Daha da önemlisi, Euroleague'in NBA'e daha fazla benzetilmesini savunanlar, bu ligin bir kıta turnuvası olduğunu ve böyle bir dönüşümün, ülke liglerinin kalitesi ve popülaritesine büyük bir darbe vuracağını, ya önemsemiyor ya da gözden kaçırıyorlar.

Kapalı lig tartışmasını bir tarafa bıraktığımızda, Euroleague'in, ülke ligleri devam ederken daha fazla maç yapılan bir turnuva haline dönüşmesinin önünde ciddi engeller olduğunu görüyoruz. Yukarıda Final Four'a ulaşan bir takımın 27-28 maç yaptığından bahsetmiştik, buna ülke liglerinde oynanan normal sezon maçları, play-off maçları ve kupa maçları eklendiğinde, üst düzey bir Avrupa takımının, bir sezon içerisinde oynadığı maç sayısının 70'in üzerine çıkabildiğini görüyoruz. NBA'de salt normal sezonda ve Avrupa'dan daha kısa sürede, 82 maç yapılıyor ancak bu maç enflasyonu, sonucu önem taşımayan maç sayısını arttırırken, oyuncuların ve koçların "maç seçme"lerine neden oluyor. Sanırım bu maç enflasyonu, özellikle Kuzey Amerika'da, her akşam televizyonda bir "ball game" olmasını dayatan ticari anlayışın sonucu.

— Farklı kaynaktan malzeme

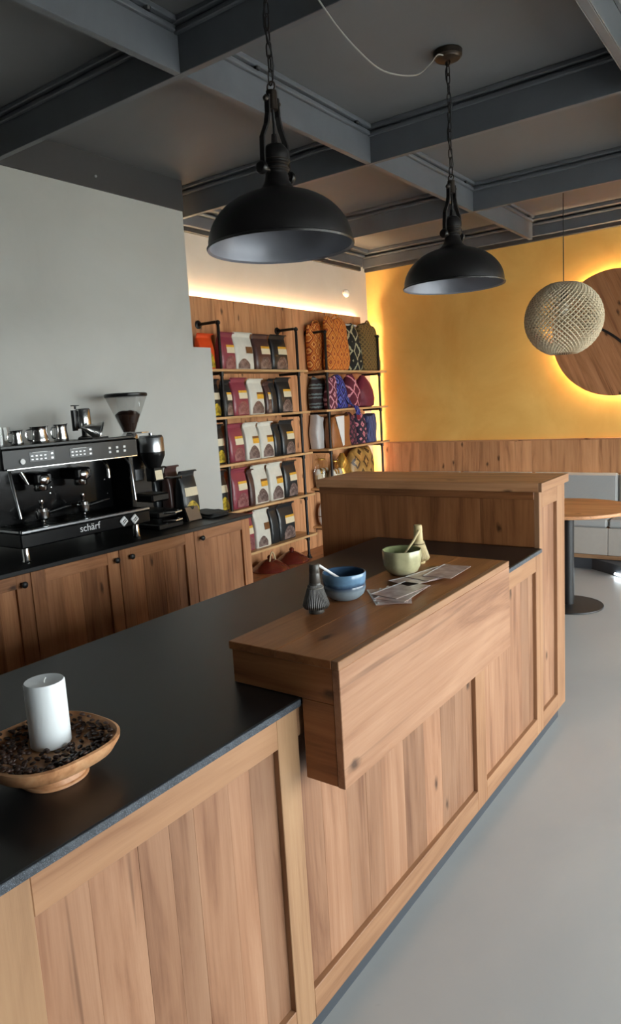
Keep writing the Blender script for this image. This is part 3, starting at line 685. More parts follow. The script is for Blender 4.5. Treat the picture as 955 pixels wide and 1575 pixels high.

Euroleague yarı finalleri ve finalinin, tek maç olarak bırakılmasında başka bir yarar olduğunu da düşünüyorum. Yukarıda bu formata yönelik eleştirilerin, turnuvanın en iyi takımı belirlemesi gerektiği inancından esinlendiğini belirtmiştim. Bu aslında, "şampiyon olan, en iyi takım mıdır?" sorusunu da içeren ve her defasında yeni şeyler söylenebilecek olan oldukça eski bir tartışmadır. Bana kalırsa tek ayaklı finaller, favori olmayan takımların, yüksek performans gösterilen bir maçın ardından zafere ulaşmalarına fırsat sunmakta kalmayıp, en iyi olanın gerçekten ne olduğuna ilişkin felsefi bir tartışmaya da kapı aralar. Cuma akşamı oynanan CSKA Moskova-Olympiakos yarı finalini düşünelim. Üç yıl önce İstanbul'da olduğu gibi, Madrid'deki maçtan önce de, CSKA'nın hücum gücü daha yüksek ve alternatifli bir kadrosu olduğu ve Olympiakos karşısında favori olduğu herkes tarafından kabul ediliyordu. Buna rağmen Olympiakos, maçın genelinde rakibini geriden takip etmesine ve tartışmasız lider Spanoulis'in, son 3 dakikaya kadar hiç basket atamamasına rağmen, yine Spanoulis'in mucizevi üçlükleriyle kazanmayı başardı. İyi olmak, sezonun genelinde iyi savunma yapıp, bir plan çerçevesinde hücum ederek iyi oynamak olduğu kadar, karar anlarında gereken konsantrasyonu, heyecanı ve aklı korumayı da içeriyor. Final maçları da bu niteliklerin sergilendiği sahneler olmaya devam ediyor.